The return of IRS has ended the data drought in print

Four panelists from marketing, research, media services and publishing — Abhishek Gupta, CMO, Edelweiss Tokio Life Insurance; Ashish Karnad, executive director, Nielsen; Himanka Das, CEO, Vizeum; and Malcolm Raphael, senior vice-president, Times Group — dissected the findings of the IRS 2019 Q1 and answered a range of queries from participants during the Campaign India Webinar organised last week.

15 May 2019 | By PrintWeek India

Karnad kickstarted the proceedings by throwing lights on the methodology implemented by Nielsen while doing the fieldwork of the latest round of Indian Readership Survey (IRS). He dwelled in detail on a range of issues from eliminating the Kish Grid in upscale households to introducing a separate data set for low pick-up levels of publications.

He pointed out that the NCCS D is further shrinking. He said Nielsen has raised the issue with MRUC and other industry bodies that there might be a need to have a more sharply defined socio-economic discriminator than the NCCS.

Raphael pointed out that the data drought in print had ended with the return of the IRS. The absence was even more stark because of the surplus of data about the digital medium and the weekly reportage of the television viewership data.

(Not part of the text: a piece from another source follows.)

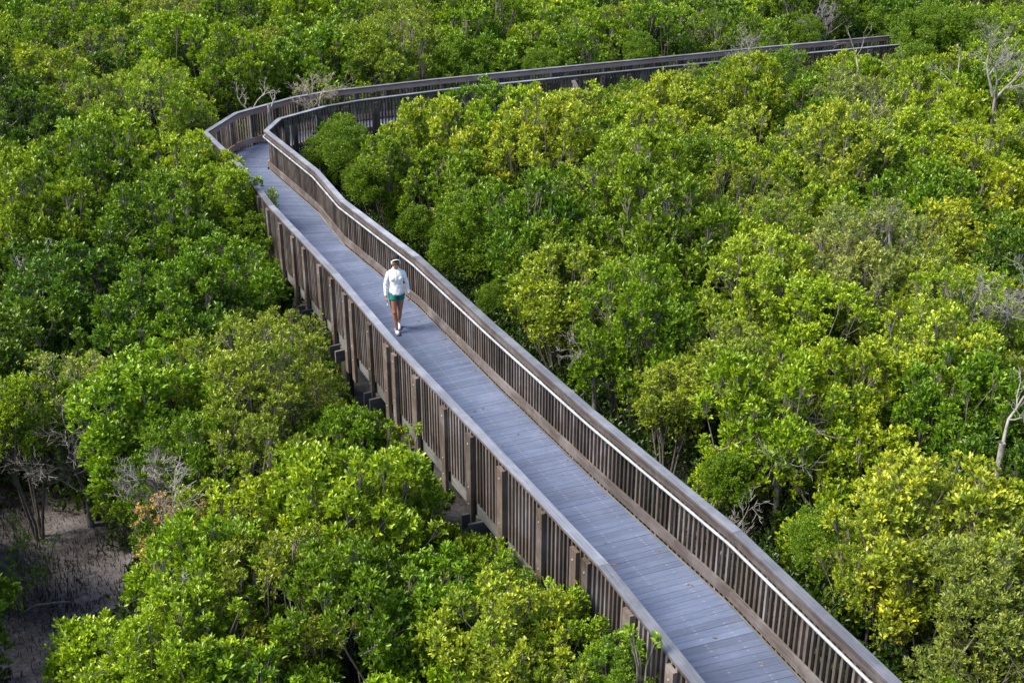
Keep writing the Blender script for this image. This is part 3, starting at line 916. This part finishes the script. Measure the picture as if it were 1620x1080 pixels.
# sparse saplings with coloured leaves
SPARSE = [(275, 862, -.55, .66, 'orange', 'small sapling with withering tan and yellow leaves near the mud'),
          (120, 640, -.2, .85, 'sage', 'thin-leaved greyish tree beside the bare branches above the mud'),
          (150, 620, .0, .6, 'yellow', 'sparse yellowing sapling top above the bare branches'),
          (500, 160, .7, .75, 'yellow', 'sparse yellowish crown spilling over the railing past the bend'),
          (1330, 130, .9, .7, 'olive', 'sparse olive crown on pale stems under the far walk'),
          (1420, 120, .6, .8, 'yellow', 'sparse brownish-yellow crown under the far end of the walk'),
          (1085, 145, .3, .8, 'olive', 'thin olive shrub in front of the far railing beside the stair'),
          (20, 900, -1.7, .8, 'green', 'low thin-leaved shrub at the left edge of the bare mud')]
for px, py, z, r, tn, lab in SPARSE:
    p = at(px, py, z); o = empty('sparse_sapling', (p.x, p.y, GZ), rnd.uniform(0, 6))
    tag(o, lab, 'sapling')
    cm, tm = KINDS['S'][rnd.randrange(2)]
    c = link('crown', cm, o); c.location = (0, 0, z - GZ); c.scale = (r, r, r); c.color = (*TINT[tn], 1)
    tr = link('trunk', tm, o); tr.location = c.location; tr.scale = c.scale

# leafy sprigs against the near railing
for k, (px, py, z, kd, tn) in enumerate(sprigs):
    p = at(px, py, z); o = empty('leafy_shoot', (p.x, p.y, GZ), k)
    tag(o, ['leafy mangrove shoot poking above the cap of the near railing at the bottom', 'upright leafy shoot in front of the posts near the bottom', 'yellowish leafy shoot touching the railing posts below the walker'][k], 'shoot')
    g = np.random.default_rng(900 + k); n = 26
    tb = MB(); ends = []
    H = z - GZ
    for j in range(5):
        e = np.array([g.uniform(-.2, .2), g.uniform(-.15, .15), H + g.uniform(-.28, .16)]); ends.append(e)
        m_ = np.array([e[0] * .3, e[1] * .3, H - .5])
        tb.tube([(0, 0, 0), m_, e], [.02, .012, .005], 5, closed_ends=False)
    link('trunk', tb.mesh('shoot_stems', M_BARK, True), o)
    Ps, Ds, Ss, Ns, Ls, Ws = [], [], [], [], [], []
    for e in ends:
        for q in range(16):
            ax = unit(g.normal(size=3) * .35 + np.array([0, 0, 1.0])); rv = unit(np.cross(ax, g.normal(size=3))); a = g.uniform(.35, 1.2)
            d = unit(ax * math.cos(a) + rv * math.sin(a)); s_ = unit(np.cross(d, ax)); nn = np.cross(s_, d); nn *= np.sign(nn @ ax + 1e-6)
            Ps.append(e - ax * g.uniform(0, .16) + rv * .004); Ds.append(d); Ss.append(s_); Ns.append(nn); Ls.append(g.uniform(.07, .105)); Ws.append(g.uniform(.035, .045))
    N = len(Ps)
    me = leaf_mesh('shoot_leaves', *map(np.array, (Ps, Ds, Ss, Ns)), np.array(Ls), np.array(Ws), np.clip(g.normal(.5, .2, N), 0, .95), g.random(N))
    c = link('crown', me, o); c.color = (*TINT[tn], 1)

# fallen branches on the mud
for k, (x0, y0, x1, y1, lab) in enumerate(((38, 968, 118, 952, 'pale fallen branch with an upright stub lying on the dark mud'), (0, 860, 60, 905, 'dark thin branch arching over the mud at the left edge'))):
    a = at(x0, y0, GZ + .1); c = at(x1, y1, GZ + .12)
    mb = MB(); m_ = (a + c) / 2 + Vector((0, 0, .07))
    mb.tube([a, a.lerp(m_, .5) + Vector((0, .03, .03)), m_, m_.lerp(c, .5) + Vector((.02, 0, .02)), c], [.018, .022, .025, .018, .008], 7)
    mb.tube([m_, m_ + Vector((-.02, .03, .16)), m_ + Vector((-.04, .02, .36))], [.013, .011, .006], 5)
    tag(mb.build('fallen_branch', M_DEAD if k == 0 else M_BARK, smooth=True), lab, 'branch')

# pneumatophores: pencil roots standing in the mud, too many to count
def pencil_roots():
    g = np.random.default_rng(3); V = []; Fc = []
    n = 0
    pts = []
    for _ in range(8000):
        px, py = g.uniform(-60, 420), g.uniform(740, 1120)
        p = at(px, py, GZ)
        pts.append((p.x, p.y))
    pts = np.array(pts)
    keep = np.sin(pts[:, 0] * 2.1 + 1) * np.cos(pts[:, 1] * 1.7) + g.normal(0, .5, len(pts)) > -.35
    pts = pts[keep]
    for x, y in pts:
        h = g.uniform(.04, .15); r = g.uniform(.006, .011); dx, dy = g.normal(0, .02, 2); b0 = len(V)
        gz = GZ + .06 * math.sin(x * 1.3) * math.cos(y * .9) + .03 * math.sin(x * 3.1 + y * 2.3) - .02
        for k in range(4):
            a = math.pi / 2 * k; V.append((x + math.cos(a) * r, y + math.sin(a) * r, gz))
        for k in range(4):
            a = math.pi / 2 * k; V.append((x + dx + math.cos(a) * r * .5, y + dy + math.sin(a) * r * .5, gz + h))
        for k in range(4):
            j = (k + 1) % 4; Fc.append((b0 + k, b0 + j, b0 + 4 + j, b0 + 4 + k))
        Fc.append((b0 + 4, b0 + 5, b0 + 6, b0 + 7))
    me = bpy.data.meshes.new('pencil_roots'); me.from_pydata(V, [], Fc); me.materials.append(M_PNEU); me.update()
    return me
tag(link('pencil_roots', pencil_roots()), 'countless dark breathing roots standing up out of the grey mud', 'roots', kind='stuff')

# ------------------------------------------------------------------ undergrowth and thicket beyond the frame: one stuff object (geometry nodes)
def scatter(name, label, pts, scales, src_meshes, tint):
    o = None
    me = bpy.data.meshes.new(name + '_points'); me.from_pydata([tuple(p) for p in pts], [], [])
    a = me.attributes.new('sc', 'FLOAT', 'POINT'); a.data.foreach_set('value', np.array(scales, 'f'))
    o = link(name, me); tag(o, label, 'undergrowth', kind='stuff')
    coll = bpy.data.collections.new(name + '_sources')
    for i, m_ in enumerate(src_meshes):
        so = bpy.data.objects.new(name + '_source', m_); coll.objects.link(so)
    ng = bpy.data.node_groups.new(name, 'GeometryNodeTree')
    ng.interface.new_socket('Geometry', in_out='INPUT', socket_type='NodeSocketGeometry')
    ng.interface.new_socket('Geometry', in_out='OUTPUT', socket_type='NodeSocketGeometry')
    gi = ng.nodes.new('NodeGroupInput'); go = ng.nodes.new('NodeGroupOutput')
    iop = ng.nodes.new('GeometryNodeInstanceOnPoints'); ci = ng.nodes.new('GeometryNodeCollectionInfo')
    ci.inputs['Collection'].default_value = coll; ci.inputs['Separate Children'].default_value = True; ci.inputs['Reset Children'].default_value = True
    iop.inputs['Pick Instance'].default_value = True
    na = ng.nodes.new('GeometryNodeInputNamedAttribute'); na.data_type = 'FLOAT'; na.inputs['Name'].default_value = 'sc'
    rv = ng.nodes.new('FunctionNodeRandomValue'); rv.data_type = 'FLOAT_VECTOR'; rv.inputs['Max'].default_value = (0, 0, 6.28)
    ng.links.new(gi.outputs[0], iop.inputs['Points']); ng.links.new(ci.outputs[0], iop.inputs['Instance'])
    ng.links.new(na.outputs['Attribute'], iop.inputs['Scale']); ng.links.new(rv.outputs[0], iop.inputs['Rotation'])
    ng.links.new(iop.outputs[0], go.inputs[0]); o.color = (*tint, 1)
    md = o.modifiers.new('scatter', 'NODES'); md.node_group = ng
    return o
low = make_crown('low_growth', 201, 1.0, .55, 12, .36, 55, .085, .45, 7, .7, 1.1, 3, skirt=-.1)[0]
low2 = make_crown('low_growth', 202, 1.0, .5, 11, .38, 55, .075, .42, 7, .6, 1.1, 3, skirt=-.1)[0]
pts = []; scs = []
g = random.Random(8)
y = 7.0
while y < 72:
    x = -(4 + .5 * y)
    while x < 4 + .5 * y:
        px, py = x + g.uniform(-.4, .4), y + g.uniform(-.4, .4)
        if walk_dist(px, py) > 1.25:
            q = proj(np.array([[px, py, GZ + .3], [px + .5, py, GZ + .3], [px - .5, py - .3, GZ + .3], [px, py - .5, GZ + .4]]))
            if not inpoly(q, FORB[1]).any() and g.random() < .9:
                tall = walk_dist(px, py) > 2.0 and q[:, 0].min() > 240
                pts.append((px, py, GZ + (g.uniform(.2, 1.1) if tall else g.uniform(-.1, .5)))); scs.append(g.uniform(.8, 1.25) if tall else g.uniform(.6, 1.0))
        x += 1.25
    y += 1.25
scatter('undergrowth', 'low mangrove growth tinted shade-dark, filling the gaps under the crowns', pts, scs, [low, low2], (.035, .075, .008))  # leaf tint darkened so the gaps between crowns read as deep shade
# crowns beyond the frame's edges, so that the forest goes on
pts = []; scs = []
y = 3.0
while y < 90:
    x = -(9 + .62 * y)
    while x < 9 + .62 * y:
        px, py = x + g.uniform(-.6, .6), y + g.uniform(-.6, .6)
        if not inframe(px, py, .3, 110, 80) and walk_dist(px, py) > 2.4 and not (py < 12 and abs(px) < 2.2) and math.hypot(px, py) > 6:
            qq = proj((px, py, .3))
            if not (-60 < qq[0] < 1680 and qq[1] > 1000 and clear(px, py, -.5, 1.2, 1.2, False) is False):
                pts.append((px, py, g.uniform(-.6, .2))); scs.append(g.uniform(1.0, 1.5))
        x += 2.3
    y += 2.3
scatter('forest_beyond', 'unbroken mangrove canopy continuing past the edges of the view', pts, scs, [KINDS['A'][0][0], KINDS['B'][0][0], KINDS['A'][1][0]], TINT['green'])
if EXTRA: scatter('farther_thicket', 'smallest mangrove crowns packed together between the larger ones far off', [(t['x'], t['y'], t['z']) for t in EXTRA], [t['r'] / 1.08 for t in EXTRA], [KINDS['A'][2][0], KINDS['B'][1][0]], TINT['green'])

# fallen leaves on the deck: too many and too small to count
g = np.random.default_rng(77); Ps = []
for _ in range(260):
    i = int(g.integers(0, len(LEFT) - 1)); f = g.random(); e = g.beta(.55, .55) * .8 + .1
    p = inplan(i, f, e); Ps.append((p.x, p.y, .004))
Ps = np.array(Ps); N = len(Ps); aa = g.uniform(0, 6.28, N)
D_ = np.stack([np.cos(aa), np.sin(aa), np.zeros(N)], 1); S_ = np.stack([-np.sin(aa), np.cos(aa), np.zeros(N)], 1); N_ = np.tile([0, 0, 1.0], (N, 1))
lo_ = link('fallen_leaves', leaf_mesh('fallen_leaves', Ps, D_, S_, N_, g.uniform(.04, .07, N), g.uniform(.02, .03, N), g.uniform(.2, .9, N), g.random(N)))
lo_.color = (.22, .13, .04, 1); tag(lo_, 'dry fallen leaves lying along the edges of the grey deck', 'leaf litter', kind='stuff')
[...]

He said data leads to higher engagement with the medium and added that the company is looking forward to quarterly reports from the IRS.

Gupta highlighted the need for publishers to focus on young readers in their late-teens as this audience was not too enthused with the print medium and consumed their news digitally. Otherwise, the numbers could go down in the times to come, he said.

He added that immediacy of reading newspapers was declining (referring to the Average Issue Readership numbers), which made marketers like him a little uncomfortable. He also urged the fraternity to work towards combining data from BARC, TAM and other service providers to give marketers a unified view of the customer.

Das spoke about consumer evolution that is reflected in studies like the IRS. He said it's not just about reading newspaper, but about engaging with the different sections of the paper instead of the entire whole. He also spoke about digital natives choosing the ePapers instead of a print version. He said it's not just about readers but about the interest level of the audience, and if media experts had to look at opting for the combination of a print newspaper and its eOffering.

The remarks were followed by an engaging question and answer session with the listeners.